Julie Jimenez|Mar 17, 2016

Imagine walking into a hotel and being greeted by a humanoid, having your bags taken care of by a droid and your room service is brought up by a bot that reminds you of R2D2. This may be the future of the hotel industry, and it’s not as far off as you think.

Last year, the Henn’na Hotel near Nagasaki, Japan opened its doors, and it is almost fully staffed by robots. And just this month, our client Hilton Worldwide unveiled it is piloting its own concierge robot, Connie, in partnership with IBM’s Watson artificial intelligence program. Connie can provide restaurant recommendations, direct guests to nearby attractions and share information on the hotel.

Given the prevalence of automated technology today, where we already have cars that drive themselves and cruise ships with robotic bartenders, it’s no surprise that this trend is emerging in the hotel sector.
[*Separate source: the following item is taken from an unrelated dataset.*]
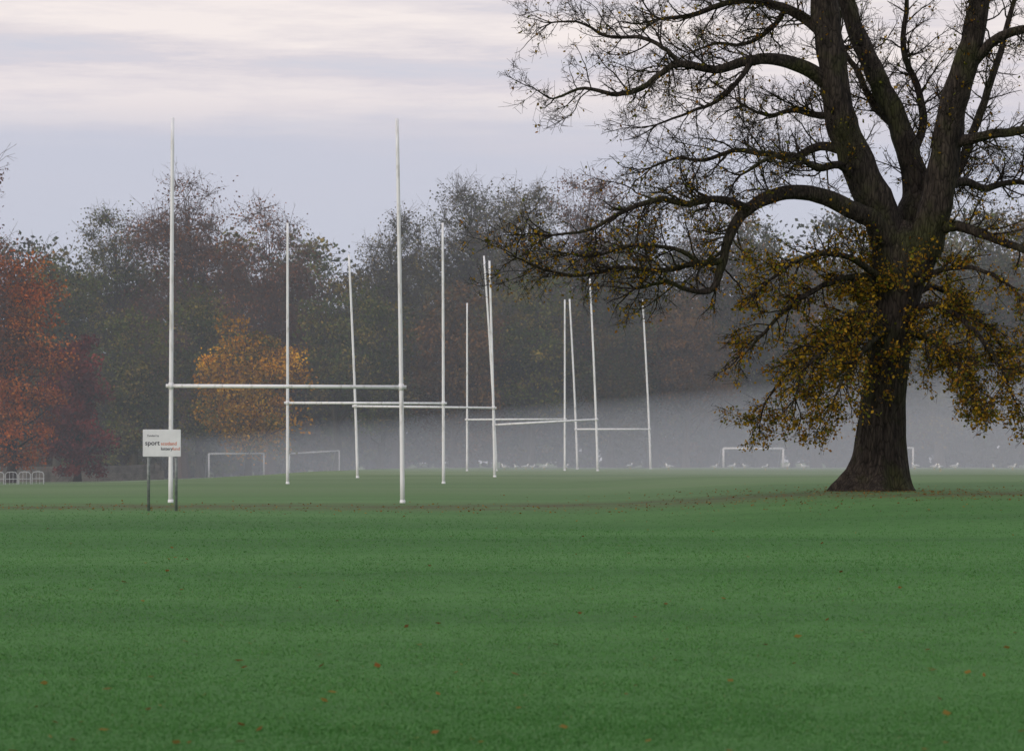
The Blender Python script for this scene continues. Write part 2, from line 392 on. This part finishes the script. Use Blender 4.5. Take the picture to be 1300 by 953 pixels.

For hotel owners and operators looking to maximize their bottom line by reducing their employee count, moving towards robots makes operational sense. But in an industry where personal connections and customer service are paramount to the hotel experience, bringing in robots forces us all to redefine our expectations.

rbb recently released the latest iteration of its Breakout Brands survey, focusing on what consumers really want from companies. The survey found that a majority of Americans are more likely to trust a company that offers excellent customer service, and 44 percent of consumers felt it was essential that a company offer a live customer service agent either in-person or over the phone. Live still beats tech, but for how long?

The introduction of robots changes how hotels are designed and run, and also challenges how marketers and public relations professionals promote them. For certain guests, the fact that a hotel doesn’t have robots may be a selling point, while for others it’s a deal-breaker.

Hotels in the luxury space will also face a difficult task if they decide to incorporate robotic staff, as providing personalized customer service is seen as vital in this segment. Being able to interact with a human employee may even be seen as a premium experience in the future, further differentiating the luxury sector and how brands in this space market themselves.

As society becomes more tech-forward, the hotel industry will follow suit. Brands will soon start deciding if their workforce is going to consist of humans or robots, and marketers will need to find new ways to appeal to guests navigating the new normal of the hotel experience. When you book your next trip, ask yourself: are you pro-human or pro-robot?